What happened

Shares of swimming pool retail company Leslie's (LESL) sank this week after the company made significant downward revisions to its full-year fiscal 2023 guidance. As of noon ET Friday, Leslie's stock was down 20% for the week, according to data provided by S&P Global Market Intelligence. This was well below the roughly 1% gain for the S&P 500.

So what

In reality, Leslie's management revised its guidance last Thursday after the market closed. But the stock was still reeling this week as analysts lowered their price targets in light of tougher-than-expected operating results.

Simply put, Leslie's customers aren't buying as much stuff for their pools right now -- some customers say they previously stocked up on supplies and are now using up what they have. Moreover, Leslie's costs are going up, but it's struggling to pass higher costs along to the consumer.

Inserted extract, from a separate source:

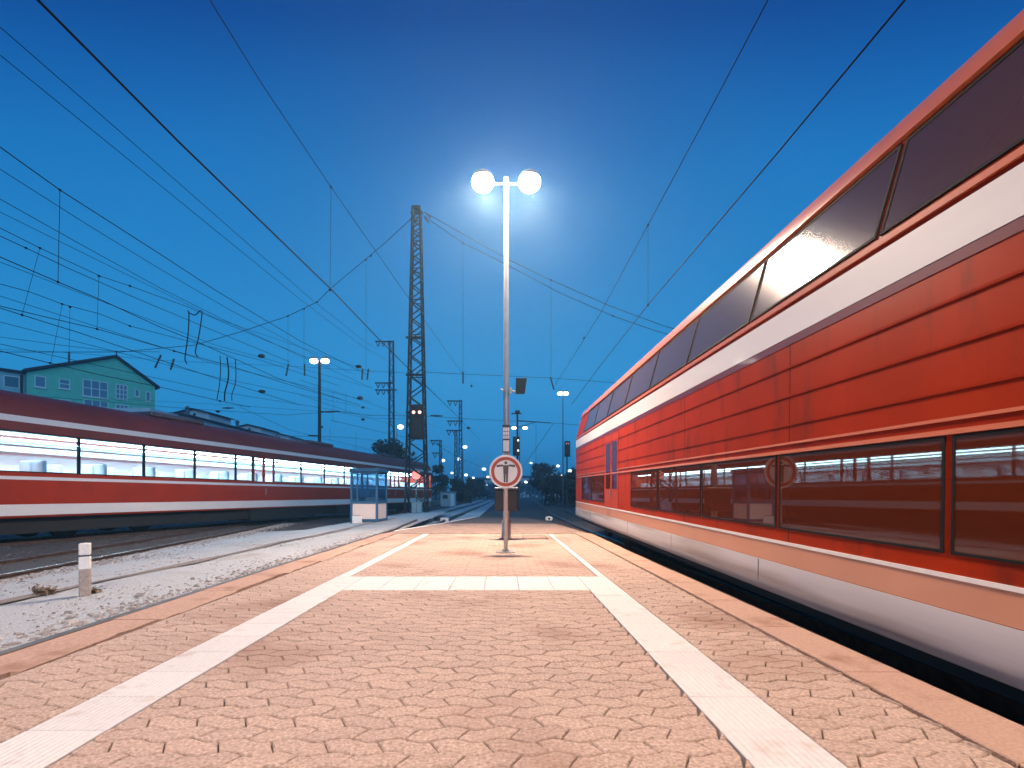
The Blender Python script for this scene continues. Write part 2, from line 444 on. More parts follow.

Leslie's consequently believes it will generate full-year revenue of $1.43 billion to $1.45 billion, down from its previous guidance of $1.56 billion to $1.64 billion. And the big shocker is that Leslie's expects full-year net income of only $33 million to $40 million, down sharply from previous expectations of at least $131 million.

Now what

Leslie's competitor Pool Corp reported financial results this week, and it, too, reported some struggles on its bottom line. Therefore, there are undoubtedly problems in the sector -- this isn't just a problem for Leslie's. Moreover, its updated revenue guidance, though lowered, would still represent its second-highest year ever, trailing only fiscal 2022. And it still expects to be profitable, despite the challenges.

Therefore, Leslie's still has a lot going for it. And given how much the stock has fallen, it may be worth a look for investors who like a bargain, assuming the company can get back to normal in the coming years.